I really HATE when I discover that I harbor stereotypes, even when I purposely try not to. I’ve just had stereotypes shattered left and right recently. And it all had to do with something I’ve done almost my entire life – certainly from when I was old enough to read, anyway. Did you ever wonder just how the idea for a book gets from one person’s mind onto the shelves of your local library? (Or if you’re younger than me, on your Kindle?) I never did! For sixty-three years, the thought never crossed my mind!
I had stereotyped authors as Jessica Fletcher-type creatures. Jessica Fletcher was the older author character portrayed by actress Angela Lansbury in “Murder She Wrote.” All Jessica Fletcher did was type up her story on an old manual typewriter and become rich and famous. And that stereotype was enforced when I heard that author J. K. Rowling scribbled her ideas about Harry Potter while she was riding on a train. Now she’s one of the richest women in Great Britain. I just assumed someone would take an idea, put it on paper in story form, send it to a publisher, and either get a check or a rejection letter.
I’m now confessing how ignorant I was – and still am! I have written a book, and I can’t believe the time, effort, and number of other people that it takes to (hopefully) get it published. For most of my life, I’ve been a bookworm. When family and friends encouraged me to write a book about my adventures dating at my age, I thought, “Sure. Why not?”
Stereotype number two was that writing required only some time and a computer. I remembered composing masterful theses (my personal description, not the instructor’s) in college, and doing it usually within twenty-four hours of the due date. So I sat down at my computer, and …..BLANK. I finally dec ided to just start writing as though I was talking. That didn’t work, either. I talk faster than I can type. If I could have put together all the different beginning sentences I ended up typing and then discarded, I would have had a whole chapter. Almost a year went by, but I finally completed my story.
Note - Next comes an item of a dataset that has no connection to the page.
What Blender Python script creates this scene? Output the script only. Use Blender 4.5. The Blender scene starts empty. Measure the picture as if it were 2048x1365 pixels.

Once I was done with my book, I asked some friends of mine who are professors at a college what to do. They encouraged me to submit my manuscript to BQB/WriteLife Publishing.
Stereotype number three dissolved quickly. A manuscript doesn’t get accepted for publication AS IS. Publishers employ editors. Editors are not the stereotypical old guy with an armband, a green visor, and a pencil stuck behind his ear and aren’t confined to a newspaper or magazine. Editors are categorized, believe it or not. There are “acquisition editors” (they acquire the book for the publishing company); “developmental editors” make sure the story doesn’t stall. The “copy or content editor” is like your grammar teacher – he or she makes sure punctuation, spelling and grammar is correct. And the “content editor” reads through the characterization, voice and setting of the manuscript.
The merits of a great book might never know the light of day unless MARKETING is involved. In this age of electronic communication, authors-to-be are encouraged to have accounts for their book on Facebook, Twitter, a personal web site, Pinterest, and blogging, and marketing can reach so many more people than ever before.
Along with these new tools comes experts for everything a new author needs to be right up front on the latest methods of e-writing. I call them “angels.” I have learned that a domain is NOT a kingdom, but rather the Internet descriptor that you need to purchase your own website. I never understood what those Super Bowl commercials were about that featured sexy girls in short, tight clothes but I figured it was something men who watch football would know. Now I am enlightened. GoDaddy.com is the world’s largest domain registrar. I am an official client of theirs. I will never be featured on one of their commercials, but I am happy at how easy it was to buy my very own website! A wonderful expert who is also an author designed my website, and I have faithfully printed off his instructions on how to update it. I am beginning to feel like a real writer.
And then there’s the book cover. All I had to do was voice a rough concept of what I thought I’d like for a cover. Across the Atlantic Ocean, a graphic artist in Portugal put together some ideas and sent them to me. Through emails, we came up with a cover that I love, and that I hope my story will do justice. Wow! It was really easy, not anything at all like I had imagined.
Today I find myself in the midst of the publishing event. Book pre-orders are being talked about, even before a final edit has been done. I’m amazed, humbled and awestruck at the behind-the-scenes activities that must happen in order for a reader to actually pick up a book. If Phase One was writing a book, then I’m in Phase Two, and counting down until actual publication. Guess this ol’ gal has some more things to learn – and I’m eager to find out what they are!